Spectrogram of "party, party, party". Note high frequency excursions on the first instance.

Spectrogram of “party, party, party”. Note high frequency excursions on the first instance.

The bigger surprise was the presence of some high frequency content above the usual cutoff frequency. In one particular example, a promo for CN’s Regular Show included a clip where some characters are chanting “party, party, party”. As the spectrogram (see second picture) indicates, the first instance of “party” includes some content above 18 kHz that isn’t there for the other two, although they sound remarkably similar.

I haven’t managed to analyze the high frequency content, but this looks like it might be the way the beacons work. This is pretty stealthy for a company that claims to “Increase TV advertising transparency with real-time TV analytics”.

And no, the beacons wouldn’t bother your dog.

Update (11:40 AM): Katie McInnis of the Center for Democracy and Technology pointed out the patent application for this technology which was listed under another company. It refers to the insertion of frequency-shift keying modulated data at 17.5 and 18.5 kHz. This is close to the right frequency range (except that 17.5 kHz would collide with a lot of the program information), but doesn’t appear to be the encoding used in this sample.
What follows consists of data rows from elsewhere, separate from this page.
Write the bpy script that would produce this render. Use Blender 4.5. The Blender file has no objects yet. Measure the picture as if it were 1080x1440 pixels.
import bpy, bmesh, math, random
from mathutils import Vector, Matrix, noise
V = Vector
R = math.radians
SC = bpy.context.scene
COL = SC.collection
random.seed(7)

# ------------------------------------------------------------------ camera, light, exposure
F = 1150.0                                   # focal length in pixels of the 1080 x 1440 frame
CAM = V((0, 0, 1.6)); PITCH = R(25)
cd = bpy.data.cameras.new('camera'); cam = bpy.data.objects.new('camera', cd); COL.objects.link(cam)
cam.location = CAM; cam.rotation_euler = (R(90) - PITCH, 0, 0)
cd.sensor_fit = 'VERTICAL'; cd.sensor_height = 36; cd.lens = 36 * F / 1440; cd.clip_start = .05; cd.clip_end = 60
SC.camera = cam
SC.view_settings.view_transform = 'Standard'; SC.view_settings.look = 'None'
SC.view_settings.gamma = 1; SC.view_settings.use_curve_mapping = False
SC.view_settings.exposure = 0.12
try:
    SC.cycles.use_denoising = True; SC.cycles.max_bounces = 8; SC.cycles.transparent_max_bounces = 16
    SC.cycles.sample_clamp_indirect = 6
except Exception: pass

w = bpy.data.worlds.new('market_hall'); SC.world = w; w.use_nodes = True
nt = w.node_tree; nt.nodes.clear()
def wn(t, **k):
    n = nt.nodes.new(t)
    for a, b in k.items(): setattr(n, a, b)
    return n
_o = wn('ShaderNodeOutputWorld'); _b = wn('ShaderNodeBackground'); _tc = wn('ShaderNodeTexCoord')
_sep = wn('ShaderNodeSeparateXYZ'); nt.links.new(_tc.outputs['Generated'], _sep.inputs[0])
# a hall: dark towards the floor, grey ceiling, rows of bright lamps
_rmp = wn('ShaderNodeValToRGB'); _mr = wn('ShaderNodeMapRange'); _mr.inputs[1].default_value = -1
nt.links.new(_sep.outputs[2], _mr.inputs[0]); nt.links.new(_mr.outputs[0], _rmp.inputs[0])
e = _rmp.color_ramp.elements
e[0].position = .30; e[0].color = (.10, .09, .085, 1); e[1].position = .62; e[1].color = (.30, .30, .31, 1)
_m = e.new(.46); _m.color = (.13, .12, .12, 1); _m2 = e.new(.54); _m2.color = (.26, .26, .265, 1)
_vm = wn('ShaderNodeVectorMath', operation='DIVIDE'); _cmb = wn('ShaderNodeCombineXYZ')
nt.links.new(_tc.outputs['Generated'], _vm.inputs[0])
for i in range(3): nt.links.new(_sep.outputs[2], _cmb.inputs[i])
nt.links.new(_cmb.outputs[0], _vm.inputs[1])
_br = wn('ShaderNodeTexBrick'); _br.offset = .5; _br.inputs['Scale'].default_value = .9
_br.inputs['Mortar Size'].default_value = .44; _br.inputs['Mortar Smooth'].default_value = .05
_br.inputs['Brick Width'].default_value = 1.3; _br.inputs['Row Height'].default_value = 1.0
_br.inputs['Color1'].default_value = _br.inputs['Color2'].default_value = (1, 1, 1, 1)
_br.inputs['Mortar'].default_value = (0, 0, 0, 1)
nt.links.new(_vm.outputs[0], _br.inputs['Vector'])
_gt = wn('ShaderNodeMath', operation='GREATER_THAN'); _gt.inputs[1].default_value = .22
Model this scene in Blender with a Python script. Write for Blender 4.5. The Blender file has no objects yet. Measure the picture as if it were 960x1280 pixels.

Update (19 November 2015): Analysis by several researchers is providing increasing evidence that the nature of the beacons is considerably different from the above, taking the form of much slower (1-2 second) tones in the 18-20 kHz range. This makes a lot of sense; I was having some doubts about the reliability of detection of the short and complex frequency excursions described above. I am not aware of any captures of the beacons on live content, however.